Stanford, meanwhile, makes their mark at the plate, not toward it.

The Cardinal lead the conference in doubles (40), triples (12) and home runs (39) and have struck out fewer times (100) than any Pac-10 team.

Senior infielder Leah Nelson tops a balanced roster with a .403 average, four home runs and 23 RBIs.

Yet in a conference with no shortage of overpowering throwers (see UCLA's Angelica Selden and Hollowell), Stanford seems content keeping opposing hitters guessing.

Freshman Lauren Nydam (6-2, 1.80) leads the Cardinal with 17 appearances but strikes out fewer than a batter per inning, somewhat rare in the Pac-10.

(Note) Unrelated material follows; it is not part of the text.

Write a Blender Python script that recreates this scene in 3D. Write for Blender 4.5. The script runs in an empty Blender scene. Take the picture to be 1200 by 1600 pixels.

Junior Laura Severson (11-3, 1.95) has fanned only 57 in 68 1/3 innings but could get the start Friday from mere experience.

Severson is an example of Stanford's struggles against good teams this season. She allowed four runs in 1 1/3 innings in the team's 4-1 loss Monday to No. 18 Fresno State in the first game of a doubleheader in Fresno, Calif.

The Cardinal won 14-0 in the second game, its first win over a ranked team in 2005. Stanford has lost twice to No. 23 Northwestern and has also fallen to Pacific and Princeton.

"I don't really think it says a whole lot," Hollowell said. "They're in the Pac-10, they're a good team. They always bring their 'A' game every time they play us, no matter what. We'll have to come out and be ready to go."

Staying consistent throughout the 21-game conference schedule - especially difficult this season with seven of nine Pac-10 teams ranked in the national top 25 - is Arizona's biggest challenge, said head coach Mike Candrea.

"We've shown times that we've looked really good, but we've also shown times when we've given away at-bats and haven't done the little things that it takes (to win)," he said. "In the Pac-10, obviously, you've got to put your best foot forward every time you walk on the field, which I think is a huge benefit for Pac-10 teams when it comes to postseason play."